### Instruction
Retype only what runs from the beginning of the data through the line with "rng = np.random.default_rng(5)"; please omit the pictures and keep every line exact.

"""

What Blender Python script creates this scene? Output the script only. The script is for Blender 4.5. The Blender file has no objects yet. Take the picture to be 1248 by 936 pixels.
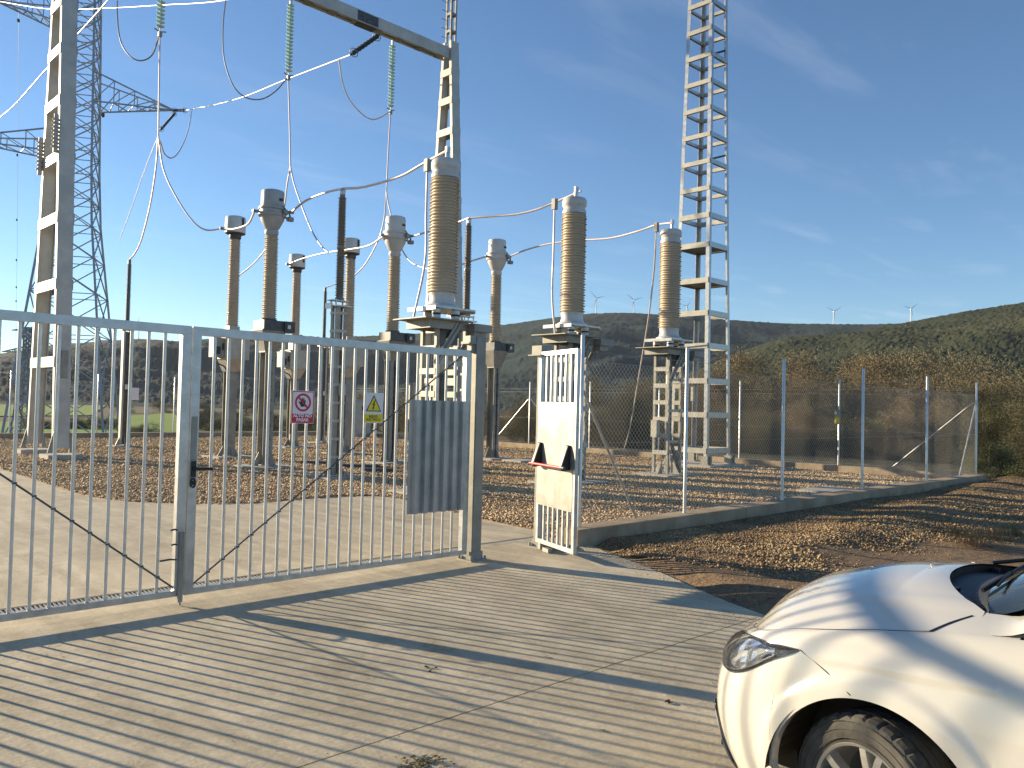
import bpy, bmesh, math, random
import numpy as np
from mathutils import Vector, Matrix, noise
R_ = math.radians
SC = bpy.context.scene
COL = SC.collection
random.seed(7)
rng = np.random.default_rng(5)

# ------------------------------------------------------------------ camera
# site frame: x runs along the gate line, y goes into the compound, z is up; origin at the gate post
CAM = Vector((-6.11, -6.74, 1.70))
UX = (.711, -.703)      # camera right, in site x,y
FX = (.703, .711)       # camera heading, in site x,y
PITCH, ROLL, FPX = R_(1.55), R_(1.4), 1000.0
_r = Vector((UX[0], UX[1], 0)); _f0 = Vector((FX[0], FX[1], 0))
_f = _f0*math.cos(PITCH) + Vector((0, 0, math.sin(PITCH)))
_u = -_f0*math.sin(PITCH) + Vector((0, 0, math.cos(PITCH)))
_r2 = _r*math.cos(ROLL) + _u*math.sin(ROLL)
_u2 = -_r*math.sin(ROLL) + _u*math.cos(ROLL)
cam_d = bpy.data.cameras.new('camera'); cam = bpy.data.objects.new('camera', cam_d); COL.objects.link(cam)
cam.matrix_world = Matrix(((_r2.x, _u2.x, -_f.x, CAM.x), (_r2.y, _u2.y, -_f.y, CAM.y), (_r2.z, _u2.z, -_f.z, CAM.z), (0, 0, 0, 1)))
cam_d.sensor_width = 36; cam_d.lens = 36*FPX/1248; cam_d.clip_end = 20000; cam_d.clip_start = .05
SC.camera = cam

# ------------------------------------------------------------------ sky, sun, exposure
SUN_AZ, SUN_EL = R_(109.5), R_(12.6)          # azimuth counted from site +x towards +y
sdir = Vector((math.cos(SUN_AZ)*math.cos(SUN_EL), math.sin(SUN_AZ)*math.cos(SUN_EL), math.sin(SUN_EL)))
W = bpy.data.worlds.new('World'); SC.world = W; W.use_nodes = True
nt = W.node_tree; nt.nodes.clear()
wo = nt.nodes.new('ShaderNodeOutputWorld'); bg = nt.nodes.new('ShaderNodeBackground'); bg.inputs[1].default_value = .085
sky = nt.nodes.new('ShaderNodeTexSky'); sky.sky_type = 'NISHITA'; sky.sun_disc = False
sky.sun_elevation = SUN_EL; sky.sun_rotation = R_(90)-SUN_AZ
sky.altitude = 900; sky.air_density = 1.0; sky.dust_density = .1; sky.ozone_density = 3.6
tc = nt.nodes.new('ShaderNodeTexCoord')
def wn(t, **k):
    n = nt.nodes.new(t)
    for a, b in k.items(): setattr(n, a, b)
    return n
# thin cirrus: streaks on a high layer; the view direction is divided by its height so streaks lie on a plane
sep = wn('ShaderNodeSeparateXYZ'); nt.links.new(tc.outputs['Generated'], sep.inputs[0])
zc = wn('ShaderNodeMath', operation='MAXIMUM'); zc.inputs[1].default_value = .06; nt.links.new(sep.outputs[2], zc.inputs[0])
dx = wn('ShaderNodeMath', operation='DIVIDE'); nt.links.new(sep.outputs[0], dx.inputs[0]); nt.links.new(zc.outputs[0], dx.inputs[1])
dy = wn('ShaderNodeMath', operation='DIVIDE'); nt.links.new(sep.outputs[1], dy.inputs[0]); nt.links.new(zc.outputs[0], dy.inputs[1])
cmb = wn('ShaderNodeCombineXYZ'); nt.links.new(dx.outputs[0], cmb.inputs[0]); nt.links.new(dy.outputs[0], cmb.inputs[1])
mp = wn('ShaderNodeMapping'); mp.inputs['Rotation'].default_value = (0, 0, R_(-28)); mp.inputs['Scale'].default_value = (.45, 1.5, 1)
nt.links.new(cmb.outputs[0], mp.inputs[0])
n1 = wn('ShaderNodeTexNoise'); n1.inputs['Scale'].default_value = 1.5; n1.inputs['Detail'].default_value = 9; n1.inputs['Roughness'].default_value = .6; n1.inputs['Distortion'].default_value = .35
nt.links.new(mp.outputs[0], n1.inputs['Vector'])
n2 = wn('ShaderNodeTexNoise'); n2.inputs['Scale'].default_value = .45; n2.inputs['Detail'].default_value = 3
mp2 = wn('ShaderNodeMapping'); mp2.inputs['Location'].default_value = (1.9, 3.4, 0); nt.links.new(cmb.outputs[0], mp2.inputs[0]); nt.links.new(mp2.outputs[0], n2.inputs['Vector'])
r1 = wn('ShaderNodeMapRange'); r1.inputs[1].default_value = .52; r1.inputs[2].default_value = .85; nt.links.new(n1.outputs[0], r1.inputs[0])
r2 = wn('ShaderNodeMapRange'); r2.inputs[1].default_value = .36; r2.inputs[2].default_value = .62; nt.links.new(n2.outputs[0], r2.inputs[0])
# more cirrus towards the site's +x side of the sky
dt = wn('ShaderNodeVectorMath', operation='DOT_PRODUCT'); dt.inputs[1].default_value = (.93, .37, 0); nt.links.new(tc.outputs['Generated'], dt.inputs[0])
r3 = wn('ShaderNodeMapRange'); r3.inputs[1].default_value = .55; r3.inputs[2].default_value = 1.0; r3.inputs[3].default_value = .02; r3.inputs[4].default_value = 1.0; nt.links.new(dt.outputs['Value'], r3.inputs[0])
m1 = wn('ShaderNodeMath', operation='MULTIPLY'); nt.links.new(r1.outputs[0], m1.inputs[0]); nt.links.new(r2.outputs[0], m1.inputs[1])
m2 = wn('ShaderNodeMath', operation='MULTIPLY'); nt.links.new(m1.outputs[0], m2.inputs[0]); nt.links.new(r3.outputs[0], m2.inputs[1])
m3 = wn('ShaderNodeMath', operation='MULTIPLY'); m3.inputs[1].default_value = .33; nt.links.new(m2.outputs[0], m3.inputs[0])
mx = wn('ShaderNodeMix', data_type='RGBA'); nt.links.new(m3.outputs[0], mx.inputs[0]); nt.links.new(sky.outputs[0], mx.inputs[6]); mx.inputs[7].default_value = (6.2, 6.4, 7.0, 1)
nt.links.new(mx.outputs[2], bg.inputs[0]); nt.links.new(bg.outputs[0], wo.inputs[0])
sl = bpy.data.lights.new('sun', 'SUN'); sl.energy = 5.0; sl.angle = R_(.55); sl.color = (1, .81, .54)
so = bpy.data.objects.new('sun', sl); COL.objects.link(so); so.rotation_euler = sdir.to_track_quat('Z', 'Y').to_euler(); so.location = (-20, 40, 40)
SC.view_settings.view_transform = 'Standard'; SC.view_settings.look = 'None'; SC.view_settings.gamma = 1; SC.view_settings.exposure = 1.14
SC.render.resolution_x = 1024; SC.render.resolution_y = 768
SC.render.engine = 'CYCLES'

# ------------------------------------------------------------------ helpers
def ray(px, py):
    return _r2*((px-624)/FPX) - _u2*((py-468)/FPX) + _f
def at(px, py, Y):                 # point seen at a photo pixel, Y metres ahead
    d = ray(px, py); return CAM + d*(Y/(d.x*FX[0]+d.y*FX[1]))
def ahead(p): return (p[0]-CAM.x)*FX[0] + (p[1]-CAM.y)*FX[1]
def onz(px, py, z=0):
    d = ray(px, py); return CAM + d*((z-CAM.z)/d.z)

def tag(o, label=None, cat=None, group=None, kind=None):
    for k, v in (('label', label), ('category', cat), ('group', group), ('kind', kind)):
        if v: o[k] = v
    return o
def thing(name, loc, label, cat, group=None, rz=0):
    o = bpy.data.objects.new(name, None); COL.objects.link(o); o.location = loc; o.rotation_euler = (0, 0, rz)
    o.empty_display_size = .2
    return tag(o, label, cat, group)
def link(name, me, parent=None, loc=None, rot=None):
    o = bpy.data.objects.new(name, me); COL.objects.link(o)
    if parent: adopt(o, parent)
    if loc is not None: o.location = loc
    if rot is not None: o.rotation_euler = rot
    return o
KIDS = {}
def adopt(o, parent):
    o.parent = parent; KIDS.setdefault(parent.name, []).append(o)
def copy_tree(o, parent=None):
    c = o.copy(); COL.objects.link(c)
    if parent: adopt(c, parent)
    for ch in list(KIDS.get(o.name, [])): copy_tree(ch, c)
    return c

class MB:
    def __init__(s): s.v = []; s.f = []
    def add(s, vs, fs):
        n = len(s.v); s.v += [tuple(v) for v in vs]; s.f += [tuple(i+n for i in f) for f in fs]; return s
    def box(s, c, d, M=None):
        x, y, z = d[0]/2, d[1]/2, d[2]/2
        vs = [Vector((a*x, b*y, e*z)) for a in (-1, 1) for b in (-1, 1) for e in (-1, 1)]
        if M: vs = [M @ v for v in vs]
        c = Vector(c); vs = [v+c for v in vs]
        return s.add(vs, [(0, 1, 3, 2), (4, 6, 7, 5), (0, 4, 5, 1), (2, 3, 7, 6), (0, 2, 6, 4), (1, 5, 7, 3)])
    def bb(s, a, b):                 # box from corner to corner
        return s.box([(a[i]+b[i])/2 for i in range(3)], [abs(b[i]-a[i]) for i in range(3)])
    def bar(s, p, q, w, d=None, up=(0, 0, 1)):    # rectangular bar between points
        p, q = Vector(p), Vector(q); t = (q-p); L = t.length; t.normalize(); up = Vector(up)
        if abs(t.dot(up)) > .98: up = Vector((1, 0, 0))
        a = t.cross(up).normalized(); b = a.cross(t).normalized(); d = d or w
        return s.box((p+q)/2, (w, d, L), Matrix((a, b, t)).transposed())
    def tube(s, pts, r, n=8, cap=True):
        pts = [Vector(p) for p in pts]; k = len(pts); rs = r if hasattr(r, '__len__') else [r]*k
        b = len(s.v); ref = None
        for i, p in enumerate(pts):
            t = (pts[min(i+1, k-1)]-pts[max(i-1, 0)]).normalized()
            if ref is None:
                ref = Vector((0, 0, 1)) if abs(t.z) < .9 else Vector((1, 0, 0))
            a = t.cross(ref).normalized(); c = t.cross(a).normalized(); ref = a.cross(t)*-1 if False else ref
            for j in range(n):
                g = 2*math.pi*j/n; s.v.append(tuple(p+(a*math.cos(g)+c*math.sin(g))*rs[i]))
        for i in range(k-1):
            for j in range(n):
                s.f.append((b+i*n+j, b+i*n+(j+1) % n, b+(i+1)*n+(j+1) % n, b+(i+1)*n+j))
        if cap:
            s.f.append(tuple(b+j for j in range(n))[::-1]); s.f.append(tuple(b+(k-1)*n+j for j in range(n)))
        return s
    def lathe(s, prof, n=24, c=(0, 0, 0), M=None, cap=True):
        b = len(s.v); c = Vector(c)
        for r, z in prof:
            for j in range(n):
                g = 2*math.pi*j/n; v = Vector((r*math.cos(g), r*math.sin(g), z))
                if M: v = M @ v
                s.v.append(tuple(v+c))
        for i in range(len(prof)-1):
            for j in range(n):
                s.f.append((b+i*n+j, b+i*n+(j+1) % n, b+(i+1)*n+(j+1) % n, b+(i+1)*n+j))
        if cap: s.f.append(tuple(b+j for j in range(n))[::-1]); s.f.append(tuple(b+(len(prof)-1)*n+j for j in range(n)))
        return s
    def prism(s, poly, z0, z1, M=None, c=(0, 0, 0)):
        n = len(poly); vs = [Vector((x, y, z)) for z in (z0, z1) for x, y in poly]
        if M: vs = [M @ v for v in vs]
        vs = [v+Vector(c) for v in vs]
        return s.add(vs, [tuple(range(n))[::-1], tuple(range(n, 2*n))]+[(i, (i+1) % n, (i+1) % n+n, i+n) for i in range(n)])
    def mesh(s, name, m, smooth=None):
        me = bpy.data.meshes.new(name); me.from_pydata(s.v, [], s.f)
        bm = bmesh.new(); bm.from_mesh(me); bmesh.ops.recalc_face_normals(bm, faces=bm.faces); bm.to_mesh(me); bm.free()
        if m: me.materials.append(m)
        if smooth is not None:
            me.shade_smooth()
            me.set_sharp_from_angle(angle=R_(smooth))
        return me
    def build(s, name, m, parent=None, smooth=None, loc=None, rot=None):
        return link(name, s.mesh(name, m, smooth), parent, loc, rot)

def catmull(P, n=6):
    P = [Vector(p) for p in P]; out = []
    Q = [P[0]*2-P[1]]+P+[P[-1]*2-P[-2]]
    for i in range(1, len(Q)-2):
        a, b, c, d = Q[i-1:i+3]
        for k in range(n):
            t = k/n; out.append(.5*((2*b)+(c-a)*t+(2*a-5*b+4*c-d)*t*t+(3*b-a-3*c+d)*t**3))
    out.append(P[-1]); return out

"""

### Expected output
What Blender Python script creates this scene? Output the script only. The script is for Blender 4.5. The Blender file has no objects yet. Take the picture to be 1248 by 936 pixels.
import bpy, bmesh, math, random
import numpy as np
from mathutils import Vector, Matrix, noise
R_ = math.radians
SC = bpy.context.scene
COL = SC.collection
random.seed(7)
rng = np.random.default_rng(5)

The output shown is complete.